** Start of PROVIDED MATERIAL **

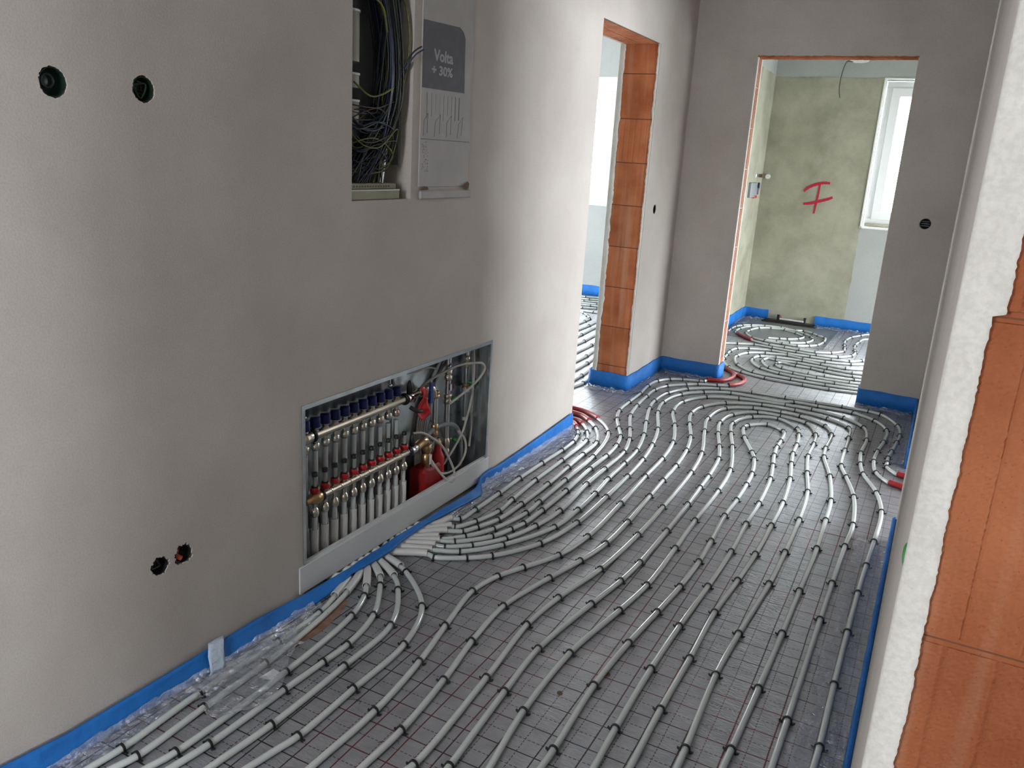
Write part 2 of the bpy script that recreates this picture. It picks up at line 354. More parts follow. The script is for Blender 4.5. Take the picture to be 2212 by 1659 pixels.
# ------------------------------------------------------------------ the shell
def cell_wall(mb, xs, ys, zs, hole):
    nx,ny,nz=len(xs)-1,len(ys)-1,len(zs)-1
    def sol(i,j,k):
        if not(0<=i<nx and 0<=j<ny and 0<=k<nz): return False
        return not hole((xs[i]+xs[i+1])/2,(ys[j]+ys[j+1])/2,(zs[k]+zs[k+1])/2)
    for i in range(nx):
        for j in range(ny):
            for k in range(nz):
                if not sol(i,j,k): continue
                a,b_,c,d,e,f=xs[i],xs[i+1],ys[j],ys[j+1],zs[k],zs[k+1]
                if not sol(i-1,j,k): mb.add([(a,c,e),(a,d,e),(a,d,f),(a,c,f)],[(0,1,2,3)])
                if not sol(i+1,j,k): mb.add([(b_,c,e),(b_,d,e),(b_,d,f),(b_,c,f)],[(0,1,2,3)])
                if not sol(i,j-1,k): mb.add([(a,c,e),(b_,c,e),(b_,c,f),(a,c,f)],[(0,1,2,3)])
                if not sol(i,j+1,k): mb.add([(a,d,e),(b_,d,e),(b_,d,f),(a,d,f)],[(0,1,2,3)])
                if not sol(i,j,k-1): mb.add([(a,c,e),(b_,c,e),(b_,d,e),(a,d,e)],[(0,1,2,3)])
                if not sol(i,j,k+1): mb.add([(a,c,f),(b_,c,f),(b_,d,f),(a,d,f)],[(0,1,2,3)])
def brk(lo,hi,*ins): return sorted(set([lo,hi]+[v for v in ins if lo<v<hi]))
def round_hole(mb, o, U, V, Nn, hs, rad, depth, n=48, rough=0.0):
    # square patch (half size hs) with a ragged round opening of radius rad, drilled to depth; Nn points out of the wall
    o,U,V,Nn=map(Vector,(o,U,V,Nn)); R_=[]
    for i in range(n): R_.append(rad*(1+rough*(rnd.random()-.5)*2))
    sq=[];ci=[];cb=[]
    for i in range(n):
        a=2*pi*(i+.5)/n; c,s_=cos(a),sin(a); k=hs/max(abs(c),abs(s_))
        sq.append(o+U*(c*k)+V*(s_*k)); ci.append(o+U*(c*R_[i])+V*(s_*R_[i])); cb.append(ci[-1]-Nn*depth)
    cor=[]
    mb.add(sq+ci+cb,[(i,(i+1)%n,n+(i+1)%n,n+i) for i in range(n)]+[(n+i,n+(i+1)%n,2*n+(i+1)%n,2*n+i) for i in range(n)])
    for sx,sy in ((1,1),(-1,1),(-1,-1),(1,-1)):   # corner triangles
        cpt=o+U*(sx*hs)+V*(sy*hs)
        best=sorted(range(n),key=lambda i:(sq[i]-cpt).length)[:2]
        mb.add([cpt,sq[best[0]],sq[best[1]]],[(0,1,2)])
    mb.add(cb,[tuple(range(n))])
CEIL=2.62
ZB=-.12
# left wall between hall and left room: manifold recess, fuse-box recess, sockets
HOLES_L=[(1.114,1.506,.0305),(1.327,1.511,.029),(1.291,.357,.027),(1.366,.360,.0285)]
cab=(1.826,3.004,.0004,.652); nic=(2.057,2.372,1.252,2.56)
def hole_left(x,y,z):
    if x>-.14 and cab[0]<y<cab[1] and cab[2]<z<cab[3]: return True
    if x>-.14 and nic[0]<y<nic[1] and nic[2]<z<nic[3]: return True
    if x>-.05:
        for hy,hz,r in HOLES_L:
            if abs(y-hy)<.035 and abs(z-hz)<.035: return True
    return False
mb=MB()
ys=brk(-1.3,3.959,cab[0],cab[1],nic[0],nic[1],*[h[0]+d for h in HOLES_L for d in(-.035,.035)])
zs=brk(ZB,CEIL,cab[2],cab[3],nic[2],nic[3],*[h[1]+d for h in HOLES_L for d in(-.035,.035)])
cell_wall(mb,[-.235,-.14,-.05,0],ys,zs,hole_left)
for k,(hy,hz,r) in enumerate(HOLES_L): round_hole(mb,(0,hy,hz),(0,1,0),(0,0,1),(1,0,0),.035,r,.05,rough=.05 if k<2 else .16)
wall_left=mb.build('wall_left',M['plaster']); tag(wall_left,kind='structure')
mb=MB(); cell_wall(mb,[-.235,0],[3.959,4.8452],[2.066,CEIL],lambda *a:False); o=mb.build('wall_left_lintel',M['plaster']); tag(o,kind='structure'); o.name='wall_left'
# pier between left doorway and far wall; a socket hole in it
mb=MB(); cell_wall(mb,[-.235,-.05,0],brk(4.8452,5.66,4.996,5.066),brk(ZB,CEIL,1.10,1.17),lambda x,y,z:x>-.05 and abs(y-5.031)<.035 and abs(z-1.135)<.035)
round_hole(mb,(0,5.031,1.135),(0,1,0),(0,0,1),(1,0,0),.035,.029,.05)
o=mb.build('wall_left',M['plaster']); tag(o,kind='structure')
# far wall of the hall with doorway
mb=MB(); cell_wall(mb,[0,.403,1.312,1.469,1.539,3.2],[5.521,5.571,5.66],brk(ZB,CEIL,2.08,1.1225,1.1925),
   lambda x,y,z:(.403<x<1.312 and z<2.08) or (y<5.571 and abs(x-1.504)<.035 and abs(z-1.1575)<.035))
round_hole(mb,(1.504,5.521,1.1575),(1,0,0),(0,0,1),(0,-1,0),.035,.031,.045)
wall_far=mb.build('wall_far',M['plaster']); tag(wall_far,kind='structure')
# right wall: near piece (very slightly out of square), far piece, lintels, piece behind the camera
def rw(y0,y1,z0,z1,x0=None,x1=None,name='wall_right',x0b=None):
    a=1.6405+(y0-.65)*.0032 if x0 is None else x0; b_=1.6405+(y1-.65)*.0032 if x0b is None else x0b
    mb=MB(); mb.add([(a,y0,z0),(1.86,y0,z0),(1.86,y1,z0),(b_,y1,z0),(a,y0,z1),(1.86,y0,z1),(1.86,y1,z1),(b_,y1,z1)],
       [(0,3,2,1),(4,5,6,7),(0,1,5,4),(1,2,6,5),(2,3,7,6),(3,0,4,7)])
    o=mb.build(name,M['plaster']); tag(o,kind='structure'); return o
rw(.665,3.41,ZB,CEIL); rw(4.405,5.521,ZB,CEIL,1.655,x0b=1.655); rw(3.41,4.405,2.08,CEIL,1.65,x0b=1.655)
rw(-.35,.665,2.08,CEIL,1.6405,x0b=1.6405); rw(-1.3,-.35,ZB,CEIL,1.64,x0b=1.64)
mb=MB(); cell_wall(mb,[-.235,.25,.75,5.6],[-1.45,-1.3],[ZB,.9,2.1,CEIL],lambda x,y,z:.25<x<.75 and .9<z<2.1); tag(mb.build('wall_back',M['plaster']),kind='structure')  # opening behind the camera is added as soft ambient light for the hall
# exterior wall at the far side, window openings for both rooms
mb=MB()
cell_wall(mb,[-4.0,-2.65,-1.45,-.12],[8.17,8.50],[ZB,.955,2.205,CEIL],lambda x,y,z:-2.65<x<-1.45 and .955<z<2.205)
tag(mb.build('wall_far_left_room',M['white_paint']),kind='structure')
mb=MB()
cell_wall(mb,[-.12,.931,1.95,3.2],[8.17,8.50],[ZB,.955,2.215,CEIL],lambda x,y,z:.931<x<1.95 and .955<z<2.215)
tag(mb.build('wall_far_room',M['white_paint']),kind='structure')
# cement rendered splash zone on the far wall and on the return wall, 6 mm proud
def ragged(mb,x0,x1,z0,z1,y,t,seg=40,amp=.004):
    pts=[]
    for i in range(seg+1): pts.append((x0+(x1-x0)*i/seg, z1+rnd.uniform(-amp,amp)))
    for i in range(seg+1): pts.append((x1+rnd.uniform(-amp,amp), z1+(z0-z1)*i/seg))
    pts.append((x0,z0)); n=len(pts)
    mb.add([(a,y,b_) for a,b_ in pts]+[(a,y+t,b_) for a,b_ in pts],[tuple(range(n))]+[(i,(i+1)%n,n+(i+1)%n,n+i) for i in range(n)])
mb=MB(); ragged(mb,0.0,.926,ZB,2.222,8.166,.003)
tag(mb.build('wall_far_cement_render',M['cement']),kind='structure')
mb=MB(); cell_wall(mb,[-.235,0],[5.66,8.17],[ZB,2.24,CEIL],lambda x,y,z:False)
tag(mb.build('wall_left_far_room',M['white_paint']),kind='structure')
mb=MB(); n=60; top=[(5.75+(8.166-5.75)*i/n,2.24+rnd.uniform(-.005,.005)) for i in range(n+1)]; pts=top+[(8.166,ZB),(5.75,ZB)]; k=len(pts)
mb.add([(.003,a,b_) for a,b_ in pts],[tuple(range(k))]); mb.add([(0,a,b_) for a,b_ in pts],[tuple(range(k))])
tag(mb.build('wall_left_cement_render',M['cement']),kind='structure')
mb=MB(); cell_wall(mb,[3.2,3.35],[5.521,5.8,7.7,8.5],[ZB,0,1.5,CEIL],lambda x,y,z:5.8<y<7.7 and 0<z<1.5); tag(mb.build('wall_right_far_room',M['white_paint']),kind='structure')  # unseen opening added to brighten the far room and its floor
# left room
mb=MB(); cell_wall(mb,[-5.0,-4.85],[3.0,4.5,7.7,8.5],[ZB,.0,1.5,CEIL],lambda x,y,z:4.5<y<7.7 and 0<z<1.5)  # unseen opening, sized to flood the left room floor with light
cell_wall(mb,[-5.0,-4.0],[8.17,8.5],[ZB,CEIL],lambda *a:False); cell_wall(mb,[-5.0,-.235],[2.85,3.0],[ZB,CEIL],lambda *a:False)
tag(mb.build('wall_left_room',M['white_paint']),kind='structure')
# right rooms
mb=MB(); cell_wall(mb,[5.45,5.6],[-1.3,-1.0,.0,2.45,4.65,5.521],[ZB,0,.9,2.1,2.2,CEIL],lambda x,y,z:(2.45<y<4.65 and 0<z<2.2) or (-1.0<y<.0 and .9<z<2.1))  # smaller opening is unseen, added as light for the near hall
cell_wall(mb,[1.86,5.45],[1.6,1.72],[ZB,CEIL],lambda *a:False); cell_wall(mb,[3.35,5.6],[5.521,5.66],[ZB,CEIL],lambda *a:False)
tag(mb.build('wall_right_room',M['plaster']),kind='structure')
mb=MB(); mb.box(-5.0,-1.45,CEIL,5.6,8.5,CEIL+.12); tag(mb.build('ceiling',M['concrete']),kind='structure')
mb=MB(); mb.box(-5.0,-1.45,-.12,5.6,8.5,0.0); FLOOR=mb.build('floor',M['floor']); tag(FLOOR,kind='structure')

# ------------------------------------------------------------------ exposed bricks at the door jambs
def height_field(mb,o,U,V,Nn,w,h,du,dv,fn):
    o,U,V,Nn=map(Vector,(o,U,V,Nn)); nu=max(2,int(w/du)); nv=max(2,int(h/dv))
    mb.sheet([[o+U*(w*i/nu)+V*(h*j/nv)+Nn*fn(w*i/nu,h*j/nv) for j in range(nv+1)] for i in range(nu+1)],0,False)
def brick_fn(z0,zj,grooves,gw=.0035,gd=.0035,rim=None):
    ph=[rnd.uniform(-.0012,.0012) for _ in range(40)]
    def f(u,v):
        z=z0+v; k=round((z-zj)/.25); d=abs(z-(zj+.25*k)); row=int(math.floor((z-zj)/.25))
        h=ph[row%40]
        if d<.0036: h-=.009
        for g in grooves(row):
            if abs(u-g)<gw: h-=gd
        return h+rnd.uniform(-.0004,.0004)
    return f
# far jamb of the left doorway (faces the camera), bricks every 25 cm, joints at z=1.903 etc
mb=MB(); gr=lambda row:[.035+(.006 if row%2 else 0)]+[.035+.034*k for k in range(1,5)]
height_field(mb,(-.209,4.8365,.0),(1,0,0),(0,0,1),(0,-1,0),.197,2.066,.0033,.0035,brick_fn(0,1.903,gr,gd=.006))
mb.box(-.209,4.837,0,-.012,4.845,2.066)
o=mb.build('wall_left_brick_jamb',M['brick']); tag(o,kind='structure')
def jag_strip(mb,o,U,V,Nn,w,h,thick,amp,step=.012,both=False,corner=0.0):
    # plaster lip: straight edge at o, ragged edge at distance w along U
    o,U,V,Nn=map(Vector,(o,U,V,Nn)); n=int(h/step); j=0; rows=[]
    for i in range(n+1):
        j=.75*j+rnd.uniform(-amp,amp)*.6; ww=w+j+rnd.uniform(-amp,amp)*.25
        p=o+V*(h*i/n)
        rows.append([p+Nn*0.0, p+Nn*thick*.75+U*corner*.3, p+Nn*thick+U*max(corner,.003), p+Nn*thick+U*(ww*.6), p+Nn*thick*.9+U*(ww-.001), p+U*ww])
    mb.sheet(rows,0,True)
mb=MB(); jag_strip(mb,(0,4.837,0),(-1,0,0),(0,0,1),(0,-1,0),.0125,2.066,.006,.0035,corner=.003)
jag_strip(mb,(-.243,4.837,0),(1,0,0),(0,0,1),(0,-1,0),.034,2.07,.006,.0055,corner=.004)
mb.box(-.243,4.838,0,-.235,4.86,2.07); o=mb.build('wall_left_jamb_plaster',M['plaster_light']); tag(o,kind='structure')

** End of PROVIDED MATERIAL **
** Start of PROVIDED MATERIAL **

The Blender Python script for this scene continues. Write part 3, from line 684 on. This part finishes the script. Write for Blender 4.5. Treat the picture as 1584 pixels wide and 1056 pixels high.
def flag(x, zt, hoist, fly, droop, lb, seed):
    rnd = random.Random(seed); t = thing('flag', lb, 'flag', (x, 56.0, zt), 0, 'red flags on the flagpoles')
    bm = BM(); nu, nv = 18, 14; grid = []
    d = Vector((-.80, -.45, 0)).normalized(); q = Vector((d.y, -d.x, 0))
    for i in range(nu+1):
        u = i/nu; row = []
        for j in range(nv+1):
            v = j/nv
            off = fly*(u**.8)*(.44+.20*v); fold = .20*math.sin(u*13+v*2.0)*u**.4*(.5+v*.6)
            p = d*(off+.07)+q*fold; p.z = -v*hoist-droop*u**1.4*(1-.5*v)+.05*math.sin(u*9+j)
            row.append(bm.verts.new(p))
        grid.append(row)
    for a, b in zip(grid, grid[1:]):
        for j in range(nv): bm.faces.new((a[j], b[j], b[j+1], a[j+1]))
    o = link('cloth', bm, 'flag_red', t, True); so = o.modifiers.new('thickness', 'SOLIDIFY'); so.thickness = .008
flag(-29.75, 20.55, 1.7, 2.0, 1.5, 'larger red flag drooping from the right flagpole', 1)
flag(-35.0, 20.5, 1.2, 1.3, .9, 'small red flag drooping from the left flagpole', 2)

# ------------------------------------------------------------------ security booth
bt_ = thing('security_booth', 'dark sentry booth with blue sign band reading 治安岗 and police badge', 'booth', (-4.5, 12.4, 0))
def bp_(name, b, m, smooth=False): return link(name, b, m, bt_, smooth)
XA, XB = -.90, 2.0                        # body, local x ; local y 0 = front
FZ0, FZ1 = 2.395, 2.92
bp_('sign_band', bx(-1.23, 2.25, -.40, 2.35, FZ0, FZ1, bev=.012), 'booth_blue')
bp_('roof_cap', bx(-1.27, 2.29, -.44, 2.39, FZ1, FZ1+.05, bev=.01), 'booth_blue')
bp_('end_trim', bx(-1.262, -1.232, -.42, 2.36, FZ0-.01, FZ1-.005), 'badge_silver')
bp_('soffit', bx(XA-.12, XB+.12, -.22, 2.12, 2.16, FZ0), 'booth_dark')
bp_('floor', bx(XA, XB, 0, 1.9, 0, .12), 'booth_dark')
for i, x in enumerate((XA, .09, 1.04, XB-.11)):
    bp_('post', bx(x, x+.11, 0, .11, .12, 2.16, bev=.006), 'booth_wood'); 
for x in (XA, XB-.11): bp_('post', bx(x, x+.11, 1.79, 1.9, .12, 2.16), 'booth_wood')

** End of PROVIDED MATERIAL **

» **WORK REQUIRED**
From the records above, extract exactly and only the lines that begin at the line with "The Blender Python" and stop after the line with "flag(-35.0, 20.5, 1.2, 1.3, .9, 'small".

» **ANSWER TO THE EXERCISE**
The Blender Python script for this scene continues. Write part 3, from line 684 on. This part finishes the script. Write for Blender 4.5. Treat the picture as 1584 pixels wide and 1056 pixels high.
def flag(x, zt, hoist, fly, droop, lb, seed):
    rnd = random.Random(seed); t = thing('flag', lb, 'flag', (x, 56.0, zt), 0, 'red flags on the flagpoles')
    bm = BM(); nu, nv = 18, 14; grid = []
    d = Vector((-.80, -.45, 0)).normalized(); q = Vector((d.y, -d.x, 0))
    for i in range(nu+1):
        u = i/nu; row = []
        for j in range(nv+1):
            v = j/nv
            off = fly*(u**.8)*(.44+.20*v); fold = .20*math.sin(u*13+v*2.0)*u**.4*(.5+v*.6)
            p = d*(off+.07)+q*fold; p.z = -v*hoist-droop*u**1.4*(1-.5*v)+.05*math.sin(u*9+j)
            row.append(bm.verts.new(p))
        grid.append(row)
    for a, b in zip(grid, grid[1:]):
        for j in range(nv): bm.faces.new((a[j], b[j], b[j+1], a[j+1]))
    o = link('cloth', bm, 'flag_red', t, True); so = o.modifiers.new('thickness', 'SOLIDIFY'); so.thickness = .008
flag(-29.75, 20.55, 1.7, 2.0, 1.5, 'larger red flag drooping from the right flagpole', 1)
flag(-35.0, 20.5, 1.2, 1.3, .9, 'small red flag drooping from the left flagpole', 2)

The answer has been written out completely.